Biomehle mit Charakter
„Das Brot.“ verwendet keine Industriemehle. „Die liefern zwar Beständigkeit, da Teig und Brote immer gleich und obendrein schneller backfertig sind“, sagt Gerecke. Aber lieber stehen er und seine Kollegen zu nachtschlafener Zeit auf, um mit gesünderen Biomehlen zu arbeiten. „Das Brot.“ bezieht seine Auswahl von einer regionalen Bioland-Müllerei: „Solche Naturprodukte reagieren eben nicht immer gleich“, erklärt Gerecke weiter. Deshalb müsse jede Palette fertig geformter Brotlaibe (der Fachausdruck dafür ist „rundgewirkt“) vor und während des Backens im Auge behalten werden. Auch Saaten und besondere Getreide wie Lichtkornroggen finden Einsatz. Damit folgt „Das Brot.“ der Philosophie der Autostadt, die in ihren Restaurants auf gesunde, vitale Ernährung setzt. Leichter verdaulich sind die Brote und Brötchen allemal, weil der Teig Ruhe hatte und langsam geführt wurde. Sogar saisonal ist „Das Brot.“. Wer schon Lust auf Frühling verspürt, darf sich auf ein feinsüßes Rhabarberbrot freuen, das im März in den Regalen stehen soll.
Einzigartige Vielfalt und Qualität
Wieso gibt es in Deutschland eigentlich so viele Brotsorten – genauer gesagt rund 3.200? Brot besteht doch eigentlich nur aus Mehl, Wasser, einer Prise Salz, etwas Hefe oder Sauerteig. Das ist eine Frage, die Gerecke begeistert. Auch nach 18 Jahren in seinem Beruf fasziniert ihn „diese Vielfalt, die sich aus wenigen guten Zutaten zaubern lässt“. Sie entsteht durch klimatische Unterschiede sowie durch die Qualität und Beschaffenheit des jeweiligen Ackerbodens, der neben Einkorn, Roggen und Weizen zahlreiche unterschiedliche Süßgräser gedeihen lässt. Natürlich kommen auch kulturelle Unterschiede zum Tragen – ebenso wie persönliche, denn Güte und Bandbreite der Produkte hängen zu großen Teilen von den Fertigkeiten der Bäcker ab. Sind sie gut, dann haben sie ein Händchen für Teig und experimentieren gerne.
„Das Brot.“ ist eine gläserne Manufaktur.
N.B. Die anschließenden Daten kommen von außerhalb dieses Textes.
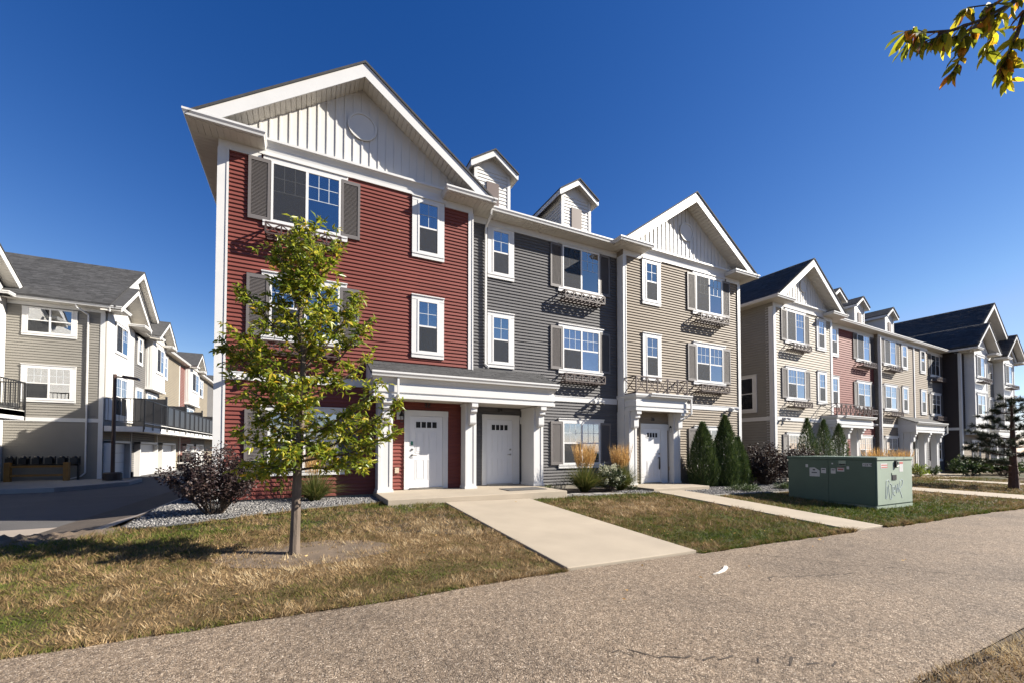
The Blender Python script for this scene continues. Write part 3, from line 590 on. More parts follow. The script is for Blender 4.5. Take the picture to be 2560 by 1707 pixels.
def column(FR, par, u0, u1, n0, n1, z0, z1, left_panel=False):
    a = 0.055; b = MB(FR); b.box(u0+0.012, u1-0.012, n0+0.003, n1-0.016, z0+0.002, z1-0.002)
    for u in ((u0, u0+a+0.03), (u1-a-0.03, u1)): b.box(u[0], u[1], n0+0.01, n1, z0, z1)
    b.box(u0+a+0.03, u1-a-0.03, n1-0.03, n1-0.001, z0, z0+0.14); b.box(u0+a+0.03, u1-a-0.03, n1-0.03, n1-0.001, z1-0.10, z1)
    if left_panel:
        for q in ((n0, n0+0.07), (n1-0.08, n1-0.002)): b.box(u0-0.014, u0+0.02, q[0], q[1], z0, z1)
        b.box(u0-0.0135, u0+0.02, n0+0.07, n1-0.08, z0, z0+0.14); b.box(u0-0.0135, u0+0.02, n0+0.07, n1-0.08, z1-0.12, z1)
    b.box(u0-0.022, u1+0.022, n0-0.002, n1+0.022, z0-0.001, z0+0.07); b.box(u0-0.022, u1+0.022, n0-0.002, n1+0.022, z1-0.06, z1-0.001)
    return b.build("column", "white", par)
def bracket(FR, col, u0, u1, n, ztop, reach):
    P = [(n, ztop), (n+reach, ztop), (n+reach, ztop-0.10)]
    for i in range(7): t = i/6; P.append((n+reach*(1-0.45*t)-0.05*math.sin(math.pi*t*2)*0.6, ztop-0.12-0.19*t))
    P += [(n+reach*0.55, ztop-0.34), (n+reach*0.55, ztop-0.56), (n+reach*0.48, ztop-0.61), (n+0.02, ztop-0.63), (n, ztop-0.60)]
    return MB(FR).ext(P, 'u', u0, u1).build("bracket", "white", col)
def door(FR, par, u0, u1, z0, z1, n0, c0, c1, ctop, hinge='r', lites=True, upper=True, lever='lever'):
    N = n0+0.014
    d = MB(FR).box(u0+0.004, u1-0.004, n0+0.012, n0+0.030, z0, z1-0.004).build("door", "door", par)
    for a, b_ in ((c0, u0-0.03), (u1+0.03, c1)): MB(FR).box(a, b_, N, n0+0.05, z0-0.04, ctop-0.16).build("door_casing", "white", d)
    MB(FR).box(c0-0.004, c1+0.004, N, n0+0.056, ctop-0.16, ctop).build("head_casing", "white", d)
    c = MB(FR).box(u0-0.03, u0, N, n0+0.044, z0-0.04, z1+0.03).box(u1, u1+0.03, N, n0+0.044, z0-0.04, z1+0.03).box(u0, u1, N, n0+0.044, z1, z1+0.03); c.build("door_frame", "white", d)
    MB(FR).box(u0, u1, n0+0.012, n0+0.10, z0-0.05, z0-0.006).build("threshold", "steel", d)
    w = u1-u0; p = MB(FR)
    def rect(a, b_, q, r, t=0.016):
        for x in ((a, b_, q, q+t), (a, b_, r-t, r), (a, a+t, q+t, r-t), (b_-t, b_, q+t, r-t)): p.box(x[0], x[1], n0+0.029, n0+0.037, x[2], x[3])
        p.box(a+0.045, b_-0.045, n0+0.029, n0+0.036, q+0.045, r-0.045)
    for a, b_ in ((u0+0.17*w, u0+0.44*w), (u0+0.56*w, u0+0.83*w)):
        rect(a, b_, z0+0.22, z0+0.80)
        if upper: rect(a, b_, z0+0.98, z0+1.58)
    p.build("door_panel", "door", d)
    if lites:
        f = MB(FR); a, b_ = u0+0.17*w, u0+0.83*w; q, r = z0+1.70, z0+1.87
        f.box(a-0.02, b_+0.02, n0+0.029, n0+0.042, q-0.02, q); f.box(a-0.02, b_+0.02, n0+0.029, n0+0.042, r, r+0.02)
        for i in range(5): u = a+(b_-a)*i/4; f.box(u-0.014, u+0.014, n0+0.0292, n0+0.0415, q, r)
        f.build("lite_frame", "door", d)
        for i in range(4): MB(FR).box(a+(b_-a)*i/4+0.014, a+(b_-a)*(i+1)/4-0.014, n0+0.0295, n0+0.033, q, r).build("door_lite", "dark", d)
    ul = u0+0.07 if hinge == 'r' else u1-0.07; s = 1 if hinge == 'r' else -1
    k = MB(FR)
    k.bar((ul, n0+0.03, z0+0.92), (ul, n0+0.045, z0+0.92), 0.032, 10); k.bar((ul, n0+0.045, z0+0.92), (ul, n0+0.085, z0+0.92), 0.012, 8); k.bar((ul, n0+0.083, z0+0.92), (ul+s*0.12, n0+0.083, z0+0.915), 0.011, 6)
    k.build("handle", "steel", d)
    k = MB(FR); k.bar((ul, n0+0.03, z0+1.08), (ul, n0+0.055, z0+1.08), 0.032, 10); k.box(ul-0.008, ul+0.008, n0+0.055, n0+0.075, z0+1.06, z0+1.10); k.build("deadbolt", "steel", d)
    return d
def lamp(FR, par, u, n, z, lit=False, side=1):
    b = MB(FR).box(u-0.09, u+0.09, n+0.012, n+0.04, z-0.11, z+0.11).build("wall_lamp", "white", par)
    k = MB(FR); x = u+side*0.03
    k.bar((x, n+0.04, z+0.04), (x, n+0.13, z+0.05), 0.014, 6); k.bar((x, n+0.13, z+0.09), (x, n+0.13, z-0.02), 0.03, 8, 0.075); k.bar((x, n+0.13, z+0.13), (x, n+0.13, z+0.09), 0.012, 8, 0.03)
    k.bar((x, n+0.13, z-0.175), (x, n+0.13, z-0.195), 0.05, 8, 0.03)
    for i in range(4): a = math.pi/4+i*math.pi/2; k.bar((x+0.06*math.cos(a), n+0.13+0.06*math.sin(a), z-0.02), (x+0.048*math.cos(a), n+0.13+0.048*math.sin(a), z-0.18), 0.005)
    k.build("lantern", "black", b)
    q = MB(FR); q.bar((x, n+0.13, z-0.04), (x, n+0.13, z-0.075), 0.012, 8, 0.024); q.bar((x, n+0.13, z-0.075), (x, n+0.13, z-0.11), 0.024, 8, 0.012)
    q.build("bulb", "bulb" if lit else "paper", b)
def flood(FR, par, u, n, z, s=1):
    b = MB(FR); b.box(u-0.11, u+0.11, n+0.028, n+0.07, z-0.06, z+0.06); f = b.build("floodlight", "white", par)
    for q in (-1, 1):
        k = MB(FR); k.bar((u+q*0.07, n+0.07, z), (u+q*0.13, n+0.13, z), 0.018, 6); a = Vector((u+q*0.13, n+0.11, z+0.01)); d = Vector((q*0.75, 0.6, -0.28)).normalized()
        k.bar(a, a+d*0.06, 0.03, 10, 0.055); k.bar(a+d*0.06, a+d*0.15, 0.055, 10, 0.065)
        k.build("lamp_head", "white", f)
def downspout(FR, par, pts, r=0.042): return MB(FR).tube(pts, r, 4).build("downspout", "white", par)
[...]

Den Zweierteams durch die Glasscheibe bei der Arbeit zuzuschauen, ist nicht nur etwas für Kinder, die sich neugierig die Nasen plattdrücken und die Bäcker mit Faxen vom Arbeiten ablenken wollen. Laut Gerecke sind es oftmals erwachsene Besucher aus Fernost, die begeistert ihre Kameras zücken. Kein Wunder, erinnert „Das Brot.“ doch im besten Sinne an die gute alte Zeit, als man noch wusste, wie lecker ein handgemachtes, frisch geschmiertes Butterbrot schmeckt.
Ein Tipp vom Meister
Sie backen selber gerne? Dann probieren Sie mal diese Empfehlung von Bäckermeister Patrick Gerecke aus. Einfach eine Mischung aus gleichen Teilen Paniermehl und Butter herstellen, wobei Letzterer 0,1 Prozent Gerstenmalz zugefügt wird. 30 Gramm dieser Mischung auf 1 Kilogramm Mehl machen Brötchen besonders schmackhaft. Reste gekühlt aufbewahren.